I personally enjoyed the combat as soon as I started to understand the game's rules. Its not intuitive, but it does still allow for a lot of fun tactics and strategy to be had regardless of its "realism". Combined with each unit or class having a primary activated ability and a secondary passive ability, there were multiple paths to victory as well as defeat if you do not leverage the game rules to your favor. My biggest gripes with the combat were largely that the the enemy variety was severely lacking for much of the game (you spend a lot of time only fighting the Dredge, which have maybe 2 to 3 different kinds of units) and that all battles were two sided only, with no additional complexity by including a third or fourth group all competing against each other on the field.

All said and done, I really enjoyed my time with the first Banner Saga and will definitely pick and and return to the world for the story's continuation with BS2 & 3. My understanding is another Bioware staple, carrying choices forward into the story by importing saves, are definitely a thing with the game.

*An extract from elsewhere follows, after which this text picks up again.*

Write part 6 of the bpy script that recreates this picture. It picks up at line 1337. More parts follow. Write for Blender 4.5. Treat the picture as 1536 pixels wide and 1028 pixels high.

However, I also understand that BS 2 & 3 are not true sequels in that there are no actual changes to gameplay/graphics/mechanics but really represent once continuous story that was chopped into three parts due to the game's indie status and funding sources.

If you guys don't want to do the run and gun shooty shooty insanity to wind down after a long day and just want to sink into your couch/chair and just chill (and sometimes get hit in the feels), you could do a lot worse than The Banner Saga.